As guitarras agudas e cortantes emulam um pouco os timbres usados pelo Joy Division, mas os resultados das músicas estão longe da veia mais triste e melancólica dos ingleses.

Identificar o lo-fi minimalista do Collate não é lá uma tarefa das mais simples, mas dá pra dizer que eles têm algo dos ruídos do Sonic Youth, da postura do The Fall de álbuns como Grotesque, e em menor escala dos primeiros discos do Devo. Se toda essa mistura fizer sentido na sua cabeça, o Collate é uma banda que você precisa conhecer.

CHAIN CULT

Foto: Divulgação

Há resquícios de T.S.O.L e Christian Death por aí e isso é bom demais! O Chain Cult, da Grécia, é um desses casos. Neles o pós punk é declaradamente parente próximo do punk. O lado gótico aqui não aparece tanto e, contrário aos vocais mais graves, a banda aposta em atos mais urgentes e, de certa forma, até convocatórios. Ou seja, punk!

O último lançamento da banda é um EP de 2018, Isolated. E se no mesmo ano eles já tinham soltado uma demo enérgica e cheia de boas composições, com Isolated a coisa melhorou. Tanto a faixa título como “Noise & Regret” se aproximam um pouco mais de arranjos de guitarra com mais melodias calcadas em frases características com os trejeitos do gótico oitentista. Pra quem já acompanha nossas séries sobre o pós punk, dá pra colocar o Chain Cult ao lado de uma outra banda que já passou por aqui e de que a gente gosta bastante, o The Wraith.

DEATH COMES CRAWLING

Dis Pater

Este é um dos projetos do australiano Dis Pater, também conhecido por sua outra banda, o Midnight Odyssey, onde ele explora as camadas do black metal atmosférico. O Death Comes Crawling é um mergulho nas pistas de dança do início da década de 80, tempo em que o synth era a bola da vez e o pop começava a flertar com alguns pontos da música gótica.

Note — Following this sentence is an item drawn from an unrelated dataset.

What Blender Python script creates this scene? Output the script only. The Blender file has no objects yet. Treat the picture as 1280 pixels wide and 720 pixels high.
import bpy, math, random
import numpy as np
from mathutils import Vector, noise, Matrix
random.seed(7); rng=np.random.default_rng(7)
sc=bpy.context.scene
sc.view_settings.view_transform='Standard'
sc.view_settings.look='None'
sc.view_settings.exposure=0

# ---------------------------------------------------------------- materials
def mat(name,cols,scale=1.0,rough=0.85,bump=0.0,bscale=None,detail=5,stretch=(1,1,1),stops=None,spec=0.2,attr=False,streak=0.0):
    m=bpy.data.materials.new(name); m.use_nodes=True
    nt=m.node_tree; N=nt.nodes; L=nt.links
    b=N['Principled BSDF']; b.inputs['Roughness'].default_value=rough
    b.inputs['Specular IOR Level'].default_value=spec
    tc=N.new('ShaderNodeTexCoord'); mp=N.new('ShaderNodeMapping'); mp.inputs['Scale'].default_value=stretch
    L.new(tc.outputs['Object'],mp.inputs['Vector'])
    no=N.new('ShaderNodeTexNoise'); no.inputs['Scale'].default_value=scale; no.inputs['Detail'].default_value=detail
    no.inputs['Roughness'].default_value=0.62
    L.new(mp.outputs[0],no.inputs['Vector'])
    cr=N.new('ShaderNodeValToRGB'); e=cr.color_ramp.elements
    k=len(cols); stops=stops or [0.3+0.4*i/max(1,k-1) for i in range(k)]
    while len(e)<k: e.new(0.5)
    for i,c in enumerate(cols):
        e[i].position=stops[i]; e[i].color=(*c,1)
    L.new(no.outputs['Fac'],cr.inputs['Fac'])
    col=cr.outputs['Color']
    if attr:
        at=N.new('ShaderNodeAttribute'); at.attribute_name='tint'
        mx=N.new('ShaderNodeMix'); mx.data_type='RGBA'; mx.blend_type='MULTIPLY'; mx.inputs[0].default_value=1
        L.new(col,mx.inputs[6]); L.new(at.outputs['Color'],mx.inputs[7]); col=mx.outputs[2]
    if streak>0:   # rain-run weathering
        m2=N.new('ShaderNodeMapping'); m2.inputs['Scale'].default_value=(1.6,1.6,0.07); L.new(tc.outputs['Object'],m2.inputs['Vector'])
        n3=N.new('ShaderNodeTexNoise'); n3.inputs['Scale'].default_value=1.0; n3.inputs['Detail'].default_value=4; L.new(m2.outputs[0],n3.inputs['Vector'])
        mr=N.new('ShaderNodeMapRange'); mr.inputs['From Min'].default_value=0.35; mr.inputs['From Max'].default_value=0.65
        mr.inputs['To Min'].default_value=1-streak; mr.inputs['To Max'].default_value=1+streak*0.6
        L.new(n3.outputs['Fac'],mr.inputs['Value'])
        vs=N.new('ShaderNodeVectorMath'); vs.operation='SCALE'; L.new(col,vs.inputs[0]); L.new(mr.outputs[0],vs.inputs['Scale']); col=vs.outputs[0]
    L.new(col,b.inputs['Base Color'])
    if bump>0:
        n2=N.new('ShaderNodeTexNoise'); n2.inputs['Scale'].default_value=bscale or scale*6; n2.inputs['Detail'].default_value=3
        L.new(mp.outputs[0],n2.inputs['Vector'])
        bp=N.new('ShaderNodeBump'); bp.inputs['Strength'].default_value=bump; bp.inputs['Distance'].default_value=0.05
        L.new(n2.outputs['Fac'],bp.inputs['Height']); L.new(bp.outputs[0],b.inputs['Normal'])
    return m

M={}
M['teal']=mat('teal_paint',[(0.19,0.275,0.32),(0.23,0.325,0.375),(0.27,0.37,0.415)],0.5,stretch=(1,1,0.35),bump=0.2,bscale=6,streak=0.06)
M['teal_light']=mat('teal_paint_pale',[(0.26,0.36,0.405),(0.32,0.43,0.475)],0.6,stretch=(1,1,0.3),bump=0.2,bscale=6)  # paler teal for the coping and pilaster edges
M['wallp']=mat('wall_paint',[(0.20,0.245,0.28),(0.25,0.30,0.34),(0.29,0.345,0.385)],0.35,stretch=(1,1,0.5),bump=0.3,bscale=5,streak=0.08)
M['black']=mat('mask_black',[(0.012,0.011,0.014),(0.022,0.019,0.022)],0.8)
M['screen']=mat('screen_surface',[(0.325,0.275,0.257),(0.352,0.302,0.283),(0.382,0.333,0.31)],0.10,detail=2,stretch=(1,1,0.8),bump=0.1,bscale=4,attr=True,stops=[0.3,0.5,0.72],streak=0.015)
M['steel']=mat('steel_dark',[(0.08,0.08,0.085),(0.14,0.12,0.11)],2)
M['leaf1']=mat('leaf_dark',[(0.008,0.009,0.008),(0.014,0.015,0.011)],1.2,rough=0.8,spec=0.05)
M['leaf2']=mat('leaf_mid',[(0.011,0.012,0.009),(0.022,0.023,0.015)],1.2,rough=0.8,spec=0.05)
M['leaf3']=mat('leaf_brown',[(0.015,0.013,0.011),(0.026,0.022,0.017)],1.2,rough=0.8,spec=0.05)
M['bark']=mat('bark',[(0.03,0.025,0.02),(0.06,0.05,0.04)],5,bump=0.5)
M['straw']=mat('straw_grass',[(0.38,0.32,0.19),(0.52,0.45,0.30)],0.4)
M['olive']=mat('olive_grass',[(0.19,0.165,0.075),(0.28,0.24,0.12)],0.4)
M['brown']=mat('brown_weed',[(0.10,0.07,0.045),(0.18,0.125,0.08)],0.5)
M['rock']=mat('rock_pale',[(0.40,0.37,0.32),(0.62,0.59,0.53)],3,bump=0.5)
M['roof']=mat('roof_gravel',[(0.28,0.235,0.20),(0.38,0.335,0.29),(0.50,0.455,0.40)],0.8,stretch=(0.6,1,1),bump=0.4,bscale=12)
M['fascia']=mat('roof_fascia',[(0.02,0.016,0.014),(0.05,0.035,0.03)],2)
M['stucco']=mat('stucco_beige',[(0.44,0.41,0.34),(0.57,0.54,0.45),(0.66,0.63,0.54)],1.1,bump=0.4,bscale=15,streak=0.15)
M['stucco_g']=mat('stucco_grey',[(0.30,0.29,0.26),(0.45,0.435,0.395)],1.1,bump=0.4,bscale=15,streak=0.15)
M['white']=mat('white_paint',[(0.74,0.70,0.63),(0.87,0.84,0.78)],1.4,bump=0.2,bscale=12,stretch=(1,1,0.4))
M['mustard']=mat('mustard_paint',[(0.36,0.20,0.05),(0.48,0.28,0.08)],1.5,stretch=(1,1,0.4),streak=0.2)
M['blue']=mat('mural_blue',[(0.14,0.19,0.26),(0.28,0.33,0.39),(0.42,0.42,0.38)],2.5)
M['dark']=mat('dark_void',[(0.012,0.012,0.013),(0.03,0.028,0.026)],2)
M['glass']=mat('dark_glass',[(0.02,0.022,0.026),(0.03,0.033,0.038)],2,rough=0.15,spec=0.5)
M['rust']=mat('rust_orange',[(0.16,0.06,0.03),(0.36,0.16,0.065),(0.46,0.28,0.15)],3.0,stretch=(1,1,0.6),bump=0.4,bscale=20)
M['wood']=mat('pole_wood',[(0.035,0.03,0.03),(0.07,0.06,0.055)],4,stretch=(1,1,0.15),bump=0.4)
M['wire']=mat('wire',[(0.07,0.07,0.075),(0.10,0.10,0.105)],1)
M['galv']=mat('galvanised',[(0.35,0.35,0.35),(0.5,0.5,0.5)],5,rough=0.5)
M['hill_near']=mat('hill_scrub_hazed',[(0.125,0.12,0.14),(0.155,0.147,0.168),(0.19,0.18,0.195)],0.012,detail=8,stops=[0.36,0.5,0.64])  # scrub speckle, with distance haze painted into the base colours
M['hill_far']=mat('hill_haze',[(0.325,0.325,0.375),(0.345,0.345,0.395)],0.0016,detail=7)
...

O Death Comes Crawling tem a vibe cinzenta do pós punk/ gótico mais dançante, então se você gosta de Depeche Mode, Pet Shop Boys e nomes mais atuais como Drab Majesty, vai se sentir em casa. É apertar o play e a viagem pelas pistas de casas como Retrô, Madame Satã, Contramão ou Rose Bom Bom começarão imediatamente. Ouça “The Changing Winds Of Fortune” e “Close Your Eyes” e aproveite cada segundo.